Kortner, who was in Hollywood during the War, is presently directing Shakespeare’s “Henry IV” in Munich. He had been looking forward to his first postwar appearance in his native Vienna, he points out in his communication to Haeussermann, but does not care to do so, as long as Vienna fails to repudiate those responsible for certain “hideous anti-Semitic occurrences.”

The incidents that led to Kortner’s action involve German actress Kaethe Dorsch, who now appears in this city’s famed Burgtheater, prominent Austrian film director Franz Antel and Vienna Jewish drama critic Hans Weigel. When the latter published an unflattering account of a performance by Miss Dorsch, she beat him and shattered his glasses.

Munich’s “Sueddeutsche Zeitung,” the most important daily in South Germany, insists that Miss Dorsch was influenced by neo-Nazi motivation in selecting Jewish critic Weigel for her assault. At any rate, the cast of the Burgtheater backed her up in extraordinary fashion, with veteran actor Raoul Aslan demanding that Vienna born Weigel be expelled from the country.

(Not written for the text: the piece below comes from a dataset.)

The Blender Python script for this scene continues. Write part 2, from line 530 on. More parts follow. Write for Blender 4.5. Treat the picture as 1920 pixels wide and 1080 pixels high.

Antel followed up the Dorsch uproar by publicly jeering at Weigel as a “repulsive Jew.” When challenged, he blustered defiantly that he was proud of being an “old Nazi.”

(In New York, Variety, show business trade newspaper, reported that Republic Pictures has Antel’s picture, “The Congress Dances,” for release. The report noted that Antel was still active in both Austrian and German film production.)

Kortner’s protest was directed against this climate of heedlessness and brought to a head the indignation voiced in some sections of the German press. In consequence, Antel has now been compelled to tender a full apology to Weigel, which the latter has accepted.